President Obama in the State of the Union:

 “We will need Congress to protect more than three million jobs by finishing transportation and waterways bills this summer.  But I will act on my own to slash bureaucracy and streamline the permitting process for key projects, so we can get more construction workers on the job as fast as possible.”

During the State of the Union, the President addressed the need for infrastruture and the need to finish a transportation bill and water resources bill.  The water resources bill, a bill for flood control, beach re-nourishment, and port dredging, has many provisions that NRDC has opposed that undercut the environmental review provisions These anti-environmental provisions are based on bad provisions in the last transportation bill that my colleague Deron Lovaas addressed.  The President’s message to both House and Senate is clear: that legislative changes to the NEPA process are not needed-- there are sufficient authorities under the present law to address at least the legitimate concerns of critics of the NEPA process through the administrative process.

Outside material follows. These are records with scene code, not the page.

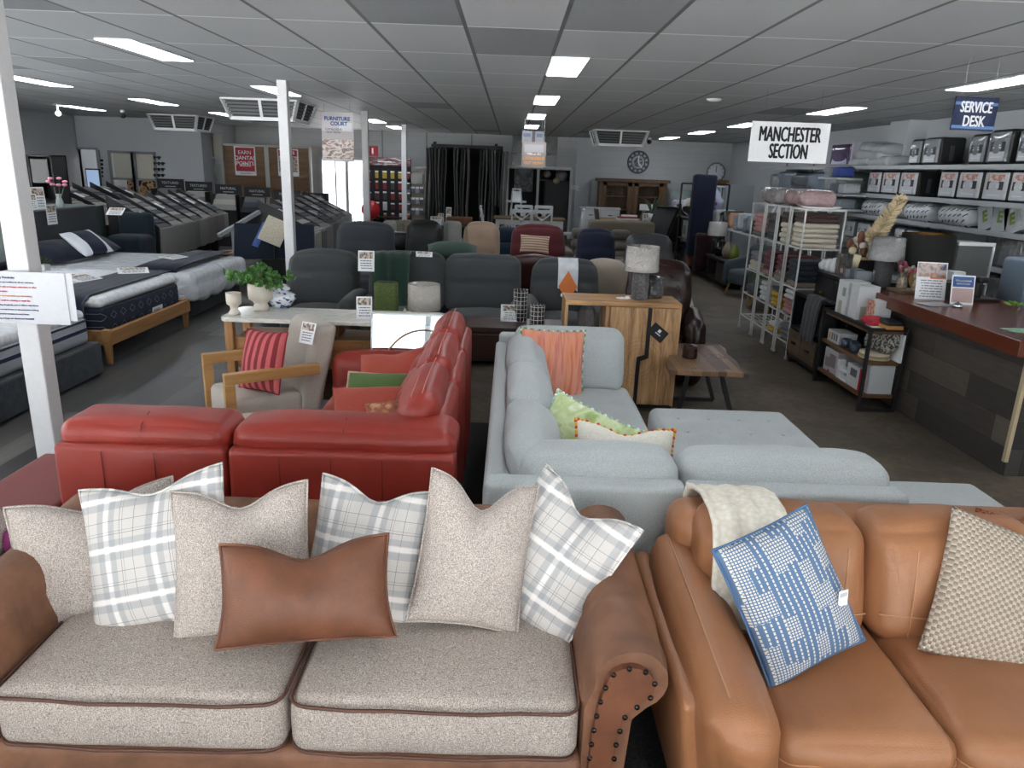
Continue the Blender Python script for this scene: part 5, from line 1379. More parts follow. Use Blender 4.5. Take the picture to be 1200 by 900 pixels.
# white tile display at left of the boards
A = D(229, 143, 19.2); B = D(258, 146, 19.2)
td = THING('tile_display', 'tall white display of flooring tiles left of the wood boards', 'display', ((A.x + B.x) / 2, 19.4, 0)); W = B.x - A.x
PART('display_frame', MB().bx(-W / 2, -W / 2 + .04, -.2, .1, 0, 2.45).bx(W / 2 - .04, W / 2, -.2, .1, 0, 2.45).bx(-W / 2, W / 2, .05, .1, 0, 2.45).bx(-W / 2, W / 2, -.2, .1, 1.82, 1.86).bx(-W / 2, W / 2, -.2, .1, 2.42, 2.46), plain('#b7bbbb', .6), td)
for k, (u0, u1, v0, v1, c) in enumerate(((.05, .3, 1.9, 2.4, '#b3b7b2'), (.32, .55, 1.9, 2.35, '#8f908a'), (.57, .9, 1.9, 2.4, '#bfb9a6'), (.06, .45, 1.3, 1.8, '#c2c5c2'), (.5, .9, 1.4, 1.7, '#a9aca6'), (.06, .9, .75, 1.25, '#a8adad'))):
    PART('tile_sample', MB().bx(-W / 2 + u0 * W, -W / 2 + u1 * W, -.05, -.02, v0, v1), plain(c, .4), td)
# black shelf stand far left with screens
bsx = D(52, 262, 12.6)
bs_ = THING('display_stand', 'tall black shelf stand with white screen panel at far left', 'display stand', (D(51, 220, 12.0).x, 12.0, 0), R(0))
bs_.scale = (.50, 1, .92); bs_.location.x -= .06
PART('stand_frame', MB().bx(-.72, -.68, -.2, .2, 0, 1.95).bx(-.02, .02, -.2, .2, 0, 1.95).bx(.68, .72, -.2, .2, 0, 1.95).bx(-.72, .72, .17, .2, 0, 1.95).bx(-.72, .72, -.2, .2, 1.92, 1.95), BLACK, bs_)
for k in range(5):
    for s_ in (-1, 1): PART('shelf', MB().box((s_ * .35, -.05, .5 + k * .17), (.64, .3, .02), 0, None, (R(14), 0, 0)), plain('#3b3a38', .6), bs_)
PART('screen_panel', MB().bx(-.60, -.1, -.23, -.2, 1.52, 1.85), plain('#8f97a2', .4), bs_)
PART('screen_panel', MB().bx(.1, .62, -.23, -.2, 1.5, 1.88), plain('#15191a', .3), bs_)
PART('sample_roll', MB().lathe([(0, -.1), (.05, -.1), (.05, .1), (0, .1)], 12, M=RT((-.28, -.22, 1.36), (0, PI / 2, 0))), PAPER, bs_)
cn = THING('counter', 'dark blue counter with wood top in front of the far left office', 'counter', (D(105, 215, 17.2).x, 17.2, 0))
PART('counter_body', MB().bx(-.7, 1.2, -.3, .3, 0, .95), plain('#1a2436', .6), cn); PART('counter_top', MB().bx(-.75, 1.25, -.34, .34, .95, .99), OAK, cn)
mo = THING('monitor', 'monitor with pale blue screen on the far left counter', 'monitor', (D(109, 205, 17.2).x, 17.2, .99))
PART('screen', MB().bx(-.13, .13, -.03, 0, .08, .5), glow('#9fb8d8', .5), mo); PART('bezel', MB().bx(-.16, .16, 0, .03, .05, .53).bx(-.03, .03, 0, .04, 0, .08).bx(-.1, .1, -.06, .08, 0, .012), BLACK, mo)
ONE('paper_pile', MB().bx(-.4, .4, -.2, .2, 0, .04).bx(-.3, .2, -.15, .1, .04, .09).box((.1, 0, .11), (.4, .25, .03), rot=(0, 0, .3)), plain('#9ea2a4', .7), 'pile of grey sample books on the far left counter', 'samples', (D(92, 208, 17.2).x, 17.1, .99))
for k in range(5):
    p = D(120, 188 + k * 4.6, YL - .01); ONE('wall_switch', MB().bx(-.11, .11, -.015, .01, -.05, .05, 0).bx(-.07, .03, -.02, -.015, -.03, .03, 1), [plain('#c8ccd0'), BLACK], 'small framed sample on wall beside the office door, %s from the top' % ORD[k], 'sample', p, group='framed samples beside the office door')
for r_ in range(4):
    for c in range(3):
        if r_ == 0 and c == 2: continue
        p = D(182.5 + c * 4.6, 185 + r_ * 6.9, YL - .01)
        ONE('tap_sample', MB().bx(-.035, .0, -.03, .01, -.035, .04).bx(-.035, .05, -.05, -.03, .0, .03), BLACK, 'black sample on the wall board, row %s from top, %s from left' % (ORD[r_], ORD[c]), 'sample', p, group='black samples on the wall board')
# navy stand with hanging cream sample, oak unit
ns = THING('carpet_stand', 'navy display stand with a tilted cream sample left of second column', 'carpet display', (-3.62, 10.62, 0), R(8))
ns.scale = (1.08, 1.0, 1.0)
PART('stand_panel', MB().box((0, 0, .72), (.50, .05, .5), rot=(R(-18), 0, 0)).box((.52, .05, .72), (.48, .05, .5), rot=(R(-18), 0, 0)), fabric('#16202f', None, 80), ns)
PART('stand_frame', MB().bar((-.28, .1, 0), (-.28, .1, .9), .04).bar((.76, .1, 0), (.76, .1, .8), .04).bar((-.28, .1, .05), (.76, .1, .05), .04).bar((-.42, -.1, .8), (.0, .5, 1.1), .05), GREYM, ns)
PART('cream_sample', MB().soft((.1, -.12, .83), (.30, .03, .36), .01, n=3, M=RT((.0, 0, 0), (0, R(24), 0))), fabric('#bdb6a3', None, 60), ns) if False else PART('cream_sample', MB().box((0, 0, 0), (.30, .03, .36), 0, RT((.28, -.14, .88), (R(-18), R(24), 0))), fabric('#bdb6a3', None, 60), ns)
PART('blue_label', MB().box((0, 0, 0), (.08, .02, .36), 0, RT((.11, -.16, .83), (R(-18), R(24), 0))), BLUEP, ns)
A = G(264, 296, .46); B = G(334, 300, .46)
ou = THING('oak_cabinet', 'low oak cabinet with drawer left of the second column', 'cabinet', ((A.x + B.x) / 2 - .1, A.y + .1, 0))
PART('cabinet_top', MB().bx(-.5, .62, -.2, .2, .44, .47), OAK, ou); PART('cabinet_body', MB().bx(-.2, .60, -.18, .18, .02, .24).bx(-.48, -.44, -.18, .18, 0, .44).bx(.57, .6, -.18, .18, .2, .44), OAK, ou); PART('drawer', MB().bx(-.18, .58, -.2, -.18, .05, .22), OAK, ou)
card('price_card', 'price card lying on the low oak cabinet top', .16, .11, ((A.x + B.x) / 2 - .1, A.y, .472), 0, 50)
for (px, py, l) in ((152, 262, 'small card on the near end of the middle carpet row'), ):
    p = D(px, py, 10.72); ONE('velvet_chair', MB().soft((0, 0, .45), (.5, .5, .5), .08).soft((0, .2, .75), (.5, .14, .5), .07), fabric('#1b2a33', None, 200), 'dark teal velvet seat between headboard and carpet stands', 'chair', (p.x, p.y, .05))
    card('price_card', l, .22, .16, (p.x - .1, 10.5, 1.03), 0, 55)
# ---- hanging posters
def poster(label, px0, py0, px1, py1, Y, rows, mats, texts):
    A = D(px0, py0, Y); B = D(px1, py1, Y); w_ = B.x - A.x; h_ = A.z - B.z
    th = THING('hanging_poster', label, 'poster', ((A.x + B.x) / 2, Y, B.z), 0, 'hanging catalogue posters')
    mb = MB().bx(-w_ / 2, w_ / 2, 0, .006, 0, h_, 0)
    for (u0, u1, v0, v1, m) in rows: mb.bx(-w_ / 2 + u0 * w_, -w_ / 2 + u1 * w_, -.002, 0, v0 * h_, v1 * h_, m)
    PART('printed_sheet', mb, mats, th)
    for (s_, sz, m, u, v, b) in texts: TEXT(s_, sz * h_, m, th, (-w_ / 2 + u * w_, -.004, v * h_), bold=b * h_)
    PART('hanging_line', MB().tube([(-w_ * .4, 0, h_), (-w_ * .4, 0, CH - B.z)], .003, 4).tube([(w_ * .4, 0, h_), (w_ * .4, 0, CH - B.z)], .003, 4), CHROME, th)
ROOMPIC = tone(['#c8b8b0', '#9a8070', '#ddd5d0', '#7a6258', '#b8a498'], 7, .5, (1, 1, 2))
poster('large hanging catalogue poster left of the third column', 376, 131, 415, 190, 12.2, [(0, 1, .05, .45, 1), (.55, .95, .62, .8, 3), (0, 1, .45, .62, 4)], [plain('#cfccce'), ROOMPIC, INK, plain('#e6e6e8'), plain('#b9b3b3')],
       [('FURNITURE', .105, BLUEP, .5, .87, .004), ('COURT', .105, BLUEP, .55, .77, .004), ('CATALOGUE', .06, INK, .38, .655, .001), ('OUT NOW', .06, INK, .38, .595, .001), ('quality  value  style  service', .045, INK, .5, .08, 0)])
A = D(384, 160, 12.19); ONE('poster_sticker', MB().bx(-.15, .15, -.0, .002, -.07, .07), plain('#d99a45'), 'orange catalogue sticker on the large hanging poster', 'sticker', D(391, 155, 12.193)) if False else None
poster('hanging catalogue poster below the centre lights, front one', 612, 166, 639, 197, 13.8, [(.1, .9, .6, .9, 2), (.2, .8, .5, .58, 1)], [plain('#8f8784'), ROOMPIC, plain('#a8a5a6')],
       [('CATALOGUE', .15, plain('#f0ac4c'), .5, .36, .004), ('OUT NOW!', .15, plain('#f0ac4c'), .5, .18, .004)])
poster('two blue lettered hanging sheets behind the front catalogue poster', 612, 153, 637, 168, 14.6, [(.46, .6, 0, 1, 1), (.06, .4, .5, .8, 2), (.66, .94, .5, .8, 2)], [plain('#bfc3c9'), plain('#77717a'), plain('#8d98b5')], [])
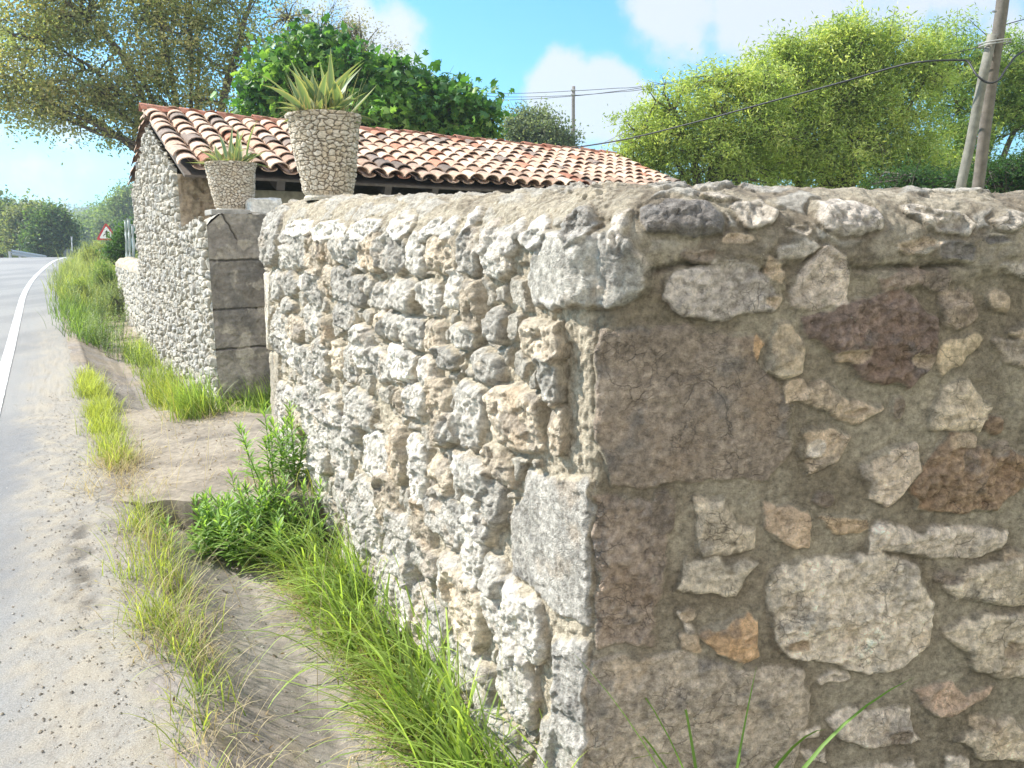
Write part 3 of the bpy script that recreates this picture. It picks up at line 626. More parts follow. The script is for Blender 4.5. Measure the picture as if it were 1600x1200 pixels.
mb = MB(); rs_ = np.random.RandomState(8); nr = 18; step = (QE-QG+.25)/nr
mb.box(pos((QG+QE)/2, RID, ZRID+.02), (QE-QG+.1, .17, .09), ax, (.3, .22, .17))
for i in range(nr):
    q0 = QG-.06+i*step; vs = []; K = 8; g = rs_.uniform(.85, 1.15); z = ZRID+.065+rs_.uniform(-.006, .006)
    for (q, rad, lf) in ((q0-.03, .115, .016), (q0+step, .1, 0)):
        for dr in (0, -.014):
            vs += [Vector(pos(q, RID-math.cos(math.pi*k_/K)*(rad+dr), z+lf+math.sin(math.pi*k_/K)*(rad+dr)*.75-.03)) for k_ in range(K+1)]
    m_ = K+1; fs = []
    for k_ in range(K): fs += [(k_, 2*m_+k_, 2*m_+k_+1, k_+1), (m_+k_, m_+k_+1, 3*m_+k_+1, 3*m_+k_), (k_, k_+1, m_+k_+1, m_+k_), (2*m_+k_, 3*m_+k_, 3*m_+k_+1, 2*m_+k_+1)]
    mb.add(vs, fs, (.42*g, .19*g, .13*g))
mb.build('ridge_tiles', M['tile'], shed)

N3, pos = N3_road, pos_road
ax = (Vector(N3), Vector(D3), Vector((0, 0, 1)))
# ------------------------------------------------------------------ gate pillar, wall stub, gate
pil = empty('gate_pillar', tuple(pos(1.5, 7.6, 0)), 'gate pillar of dressed grey blocks at the far side of the gateway', 'pillar')
PF = 7.32
ptop = lambda a: np.interp(a, [0, .1, .3, .8, 1.5], [1.74, 1.8, 1.8, 1.76, 1.7])+.015*fbm(a*9, a*0, 4, 3)
rubble('road_face', pos(QG, PF), D3, None, -N3, 230, 300, RF_-PF, ptop, M['rubble'], pil, .13, .09, .038, 31, base=-.25, cM=(.3, .26, .19))
# dressed jamb face in four courses
nu_, nv_ = 130, 430; qa = np.linspace(0, .62, nu_); A, T_ = np.meshgrid(qa, np.linspace(0, 1, nv_)); tp = np.where(A < .14, 1.72+A*.85, 1.83); Bz = -.2+(tp+.2)*T_
crs = [.14, .62, .98, 1.42, 2.0]; jt = np.ones(A.shape)
for zc in crs[:-1]: jt = np.minimum(jt, sstep(.003, .014, np.abs(Bz-zc-.008*fbm(A*6, A*0+zc*9, 5, 3))))
Hh = .014*fbm(A*5, Bz*5, 6, 4)+.01*np.clip(fbm(A*14, Bz*14, 16, 3), 0, 1)+.003*fbm(A*25, Bz*25, 7, 3)-.018*(1-jt)
crk = np.exp(-((A-.17-(1.76-Bz)*.5-.01*fbm(Bz*12, A*0, 3, 3))/.007)**2)*sstep(1.58, 1.62, Bz); Hh -= .02*crk
cc = colmix((.2, .18, .155), (.26, .235, .2), sstep(-.4, .4, fbm(A*4, Bz*4, 8, 4))); blk = np.searchsorted(crs, Bz)
cc = cc*np.array([.95, 1.1, 1.0, .82, 1.1])[np.clip(blk, 0, 4)][..., None]; cc = cc*(.35+.65*jt[..., None])*(1-.6*crk[..., None])
cc = colmix(cc, (.42, .38, .31), sstep(.25, .45, fbm(A*6, Bz*6, 28, 4))*.6); cc = colmix(cc, (.12, .115, .105), sstep(.1, .6, fbm(A*5, Bz*2.5, 38, 5)+.5*sstep(1.0, 1.4, Bz)*sstep(1.45, 1.4, Bz))*.6)
P = pos(QG, PF)[None, None]+A[..., None]*N3-D3*Hh[..., None]; P[..., 2] += Bz
grid_mesh('block_face', P, cc, M['concrete'], pil)
mb = MB(); mb.box(pos(QG+.32, (PF+RF_)/2+.02, .76), (.58, RF_-PF-.05, 1.92), ax, (.3, .27, .23)); mb.build('core', M['rubble'], pil)
# rough top of pillar
qa = np.linspace(0, .62, 50); A, T_ = np.meshgrid(qa, np.linspace(0, 1.48, 110)); Zt = np.interp(T_, [0, .1, .3, .8, 1.5], [1.83, 1.83, 1.82, 1.78, 1.72])-.1*np.clip(1-A/.12, 0, 1)**1.5+.012*fbm(A*12, T_*12, 2, 4)
P = pos(QG, PF)[None, None]+A[..., None]*N3+D3*T_[..., None]; P[..., 2] += Zt
grid_mesh('pillar_top', P, colmix((.34, .31, .26), (.45, .42, .36), sstep(-.4, .4, fbm(A*9, T_*9, 3, 3))), M['rubble'], pil)
MB().box(pos(QG+.225, PF+.22, 1.845), (.34, .34, .05), ax, (.33, .31, .28)).build('base_slab', M['concrete'], pil, bevel=.008)

rs_ = np.random.RandomState(3)
def rock(name, c, size, col, label, cat, seed, yaw=0, mt='rubble'):
    rs_ = np.random.RandomState(seed); nu_, nv_ = 28, 18; th, ph = np.meshgrid(np.linspace(0, 2*math.pi, nu_+1)[:-1], np.linspace(.02, math.pi-.02, nv_))
    e_ = .3
    def se(x, e): return np.sign(x)*np.abs(x)**e
    x = se(np.cos(th), e_)*se(np.sin(ph), e_); y = se(np.sin(th), e_)*se(np.sin(ph), e_); z = se(np.cos(ph), e_)
    k = 1+.12*fbm(x*1.5+y, z*1.5+y*.7+seed, seed, 4); P = np.stack([x*size[0]/2*k, y*size[1]/2*k, z*size[2]/2*k], -1)
    ca, sa = math.cos(yaw), math.sin(yaw); P = np.stack([P[..., 0]*ca-P[..., 1]*sa, P[..., 0]*sa+P[..., 1]*ca, P[..., 2]], -1)
    o = grid_mesh(name, P, np.broadcast_to(np.array(col), P.shape)*1.0, M[mt], smooth=False, closed=True); o.location = c
    return setp(o, label, cat)
p = at(412, 325, 7.45); rock('stone_block', (p.x, p.y, 1.90), (.3, .26, .17), (.62, .59, .54), 'pale loose stone block lying on the gate pillar beside the small pot', 'stone', 5, .5)

gate = empty('gate', tuple(pos(1.8, 7.0, 0)), 'dark plank gate standing open inwards behind the near wall end', 'gate')
p0 = pos(1.83, 7.22, 0); gd = (N3*.985-D3*.17)
gax = (Vector(gd).normalized(), Vector((0, 0, 1)).cross(Vector(gd)).normalized(), Vector((0, 0, 1)))
mb = MB()
for i in range(7): mb.box(Vector(p0)+gax[0]*(.08+i*.135)+Vector((0, 0, .82)), (.13, .03, 1.3), gax, (.06, .055, .055))
mb.build('gate_planks', M['wood'], gate)
for z in (.35, 1.3): MB().box(Vector(p0)+gax[0]*.5+gax[1]*.032+Vector((0, 0, z)), (1.0, .03, .1), gax, (.05, .045, .045)).build('gate_rail', M['wood'], gate)
MB().tube([Vector(p0)+Vector((0, 0, .05)), Vector(p0)+Vector((0, 0, 1.55))], .024, 10, (.07, .075, .09)).build('gate_post', M['metal'], gate)

# low wall beyond the shed
lw = empty('low_stone_wall', tuple(pos(1.4, 16, 0)), 'low stone wall with rounded mortar top running on past the shed', 'wall')
rubble('wall_face', pos(QG+.02, RB_+.02), D3, None, -N3, 240, 90, 4.9, lambda a: a*0+1.08, M['rubble'], lw, .2, .12, .03, 41, base=-.1)
a = np.linspace(0, 4.9, 150); A, T_ = np.meshgrid(a, np.linspace(0, math.pi, 26)); hh = .02*fbm(A*5, T_*2, 5, 4)+.02*sstep(.5, .9, np.sin(A*2*math.pi/.35))
P = pos(QG+.2, RB_+.02)[None, None]+A[..., None]*D3-N3*(np.cos(T_)*(.21+hh))[..., None]; P[..., 2] += 1.07+np.sin(T_)*(.17+hh)
grid_mesh('wall_coping', P, colmix((.4, .34, .26), (.47, .41, .32), sstep(-.4, .4, fbm(A*3, T_, 6, 3))), M['rubble'], lw, flip=True)
MB().box(pos(QG+.22, RB_+2.47, .5), (.38, 4.86, 1.2), ax, (.35, .32, .27)).build('wall_core', M['rubble'], lw)

# ------------------------------------------------------------------ blades
def blades(name, root, az, tilt, length, width, bend, c0, c1, mats, parent=None, nseg=6, across=2, prof='grass', stripe=None, vary=.25, seed=0, fold=.0):
    """root (n,3); az heading; tilt from vertical at base; bend extra angle along the blade"""
    rs_ = np.random.RandomState(seed); n = len(root); t = np.linspace(0, 1, nseg+1)
    an = tilt[:, None]+bend[:, None]*t[None]**1.3; step = length[:, None]/nseg
    hx = np.concatenate([np.zeros((n, 1)), np.cumsum(np.sin(an[:, :-1])*step, 1)], 1); hz = np.concatenate([np.zeros((n, 1)), np.cumsum(np.cos(an[:, :-1])*step, 1)], 1)
    dx, dy = np.cos(az)[:, None], np.sin(az)[:, None]
    C = np.stack([root[:, :1]+hx*dx, root[:, 1:2]+hx*dy, root[:, 2:3]+hz], -1)
    wp = {'grass': (1-t)**.6*(.55+.45*np.minimum(t*5, 1)), 'agave': np.sin(np.clip(t*.86+.14, 0, 1)*math.pi)**.8*(1-t**5), 'stem': np.ones_like(t)*.9+.1, 'leaf': np.sin(np.clip(t, .02, .99)*math.pi)**.8}[prof]
    side = np.stack([-np.sin(az), np.cos(az), np.zeros(n)], -1)
    tw = rs_.uniform(-.5, .5, n); side = side*np.cos(tw)[:, None]+np.stack([np.cos(az), np.sin(az), np.zeros(n)], -1)*np.sin(tw)[:, None]
    wd = width[:, None]*wp[None]/2
    offs = np.linspace(-1, 1, across)
    lift = np.stack([-np.cos(an)*dx, -np.cos(an)*dy, np.sin(an)], -1)
    V = np.stack([C+side[:, None]*wd[..., None]*o+lift*(abs(o)*fold*wd[..., None]) for o in offs], 2)      # n, seg+1, across, 3
    g = rs_.uniform(1-vary, 1+vary, n)[:, None, None, None]; mixt = np.clip(t[None, :, None, None]+rs_.uniform(-.3, .3, n)[:, None, None, None], 0, 1)
    c0 = np.asarray(c0); c1 = np.asarray(c1); c0 = c0[None] if c0.ndim == 1 else c0; c1 = c1[None] if c1.ndim == 1 else c1
    c = (c0[:, None, None]*(1-mixt)+c1[:, None, None]*mixt)*g; c = np.broadcast_to(c, V.shape).copy()
    if stripe is not None:
        for k, o in enumerate(offs):
            if abs(o) > .9: c[:, :, k] = np.array(stripe)*g[:, :, 0]
    m = nseg+1; idx = np.arange(n*m*across).reshape(n, m, across)
    q = np.stack([idx[:, :-1, :-1], idx[:, :-1, 1:], idx[:, 1:, 1:], idx[:, 1:, :-1]], -1).reshape(-1, 4); k = len(q)
    me = raw_mesh(name, V.reshape(-1, 3), q.ravel(), np.arange(k)*4, np.full(k, 4), c.reshape(-1, 3), True)
    return (V, c, q) if name is None else link(name, me, mats, parent)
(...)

There is precedent for this. After passage of the American Recovery and Reinvestment Act (ARRA) better known as the Stimulus Bill, the President ordered agencies to use the least legal burdensome path that met the requirements of the law.  This was very successful. The Council of Environmental Quality, the body responsible by law for overseeing the NEPA process, tracked the impact of the NEPA process during the time of ARRA.  CEQ’s tracking of Federal NEPA reviews for 193,000 American Recovery and Reinvestment Act (ARRA) projects revealed that 70% of NEPA reviews for ARRA projects were completed by September 2010, and 99.9% were completed by September 30, 2011. Agencies were able to apply Categorical Exclusions (the least intensive form of NEPA review) to 96% of ARRA projects.

It is important to point out, that these reviews were not half-baked to meet the pressure of getting ARRA projects funded quickly. First, the projects that were aimed for funding were “shovel ready” projects that often meant the projects had already completed their NEPA requirements.  In many cases, environmental information and public input obtained through the NEPA process helped agency decision-makers choose cheaper, more efficient, or more sustainable ARRA project designs.  Their report to Congress, starting at page 10, highlighted examples how the NEPA process saved money, protected important resources, improved projects for the benefit for all.